Recalling the days before he took over as CEO of the group in April 1999, Mr Naik said L&T was a very "high-tech" company even from the very beginning when it comes to use of technology but it did not thought of doing IT business which was more about "labour supply" at that time.

"The management may have thought possibly that we do not want to sell the IT services and give people to somebody else. Net result is we lost hundreds and hundreds of people from our IT group. Also, whether it is Infosys or Wipro, or anyone, they did not have functional experts. L&T has 82 businesses or 82 domains with such a rich experience functionally, which made it one of the most sought-after companies to hire talent."

"And in the process, we must have lost 10,500 people in the last 15 years at the rate of 700-800 every year only to IT industry," Mr Naik said.

Soon after taking charge as CEO, Mr Naik said his focus was to create an entrepreneurial professionalism and he decided to implement a five-year strategic plan.

"I involved 750 people in making of the plan so that there was maximum acceptance. But by the time it was done, we had lost another 800 people between 9-10 months."

"So I said, this won't do, because this was draining our talent and we had just completed our strategic plan based on the fact that only the companies will do well that have the outstanding talent. The competition was not of the business, but is that of the talent."

"I was kind of very deeply committed to that.

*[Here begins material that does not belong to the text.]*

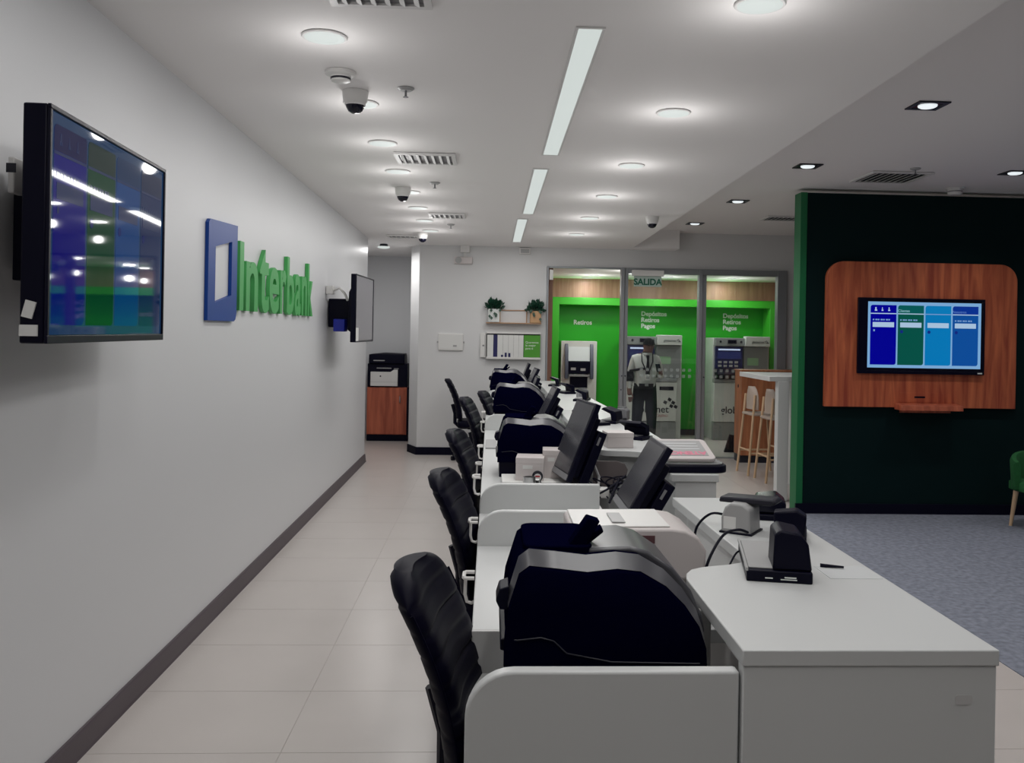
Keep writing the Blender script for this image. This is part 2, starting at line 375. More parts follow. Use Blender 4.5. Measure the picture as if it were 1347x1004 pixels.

You can even call it like paranoid, that I would do anything to retain people and retain good people. So when this happened, I got very worried that by the time the ink is dry of the strategic plan, we are not able to solve the people problem. And then the maximum beneficiary was the IT industry. So we started our own IT business," he said.

Mr Naik said the group had an IT company since 1996, which was set up primarily to retain its IT personnel who were leaving at three-times and four-times the salary.

"This was the market at that time because the Y2K was at the peak and the dotcom was at the peak. So, the demand was just outstripping the availability of resources. So, I said why can't we start our own IT business."

"During 90s, we did some Y2K. At that time, everybody wanted to go abroad and work in the US, the UK and Australia among other places. We started with some Y2K work and did $35 million worth of business and then we tried to do some dotcom work. But then the dotcom burst."

Mr Naik said he was asked by everyone why he was getting into this business after Y2K was done in 1999 and the dotcom burst in 2000, but he decided to do it and started talking to people to get clients.

"After the Y2K had gone and the dotcom had burst, there was nothing in the company except one account with about $15 million business," he said, while adding soon he found some very important accounts - one of utilities, one of oil and gas, one of engineering."

"Collectively, all of them put together we became $80 million. that was in first two-and-a-half years. Now, since we had reference, we went on growing."

"We grew at the rate of 30 per cent up to 2007 and then we came $350 million, then we grew at the rate of around 18 per cent and then in the last three years we grew at the rate of 9 per cent because $85 billion worth of business was transferred to technology services business," he added.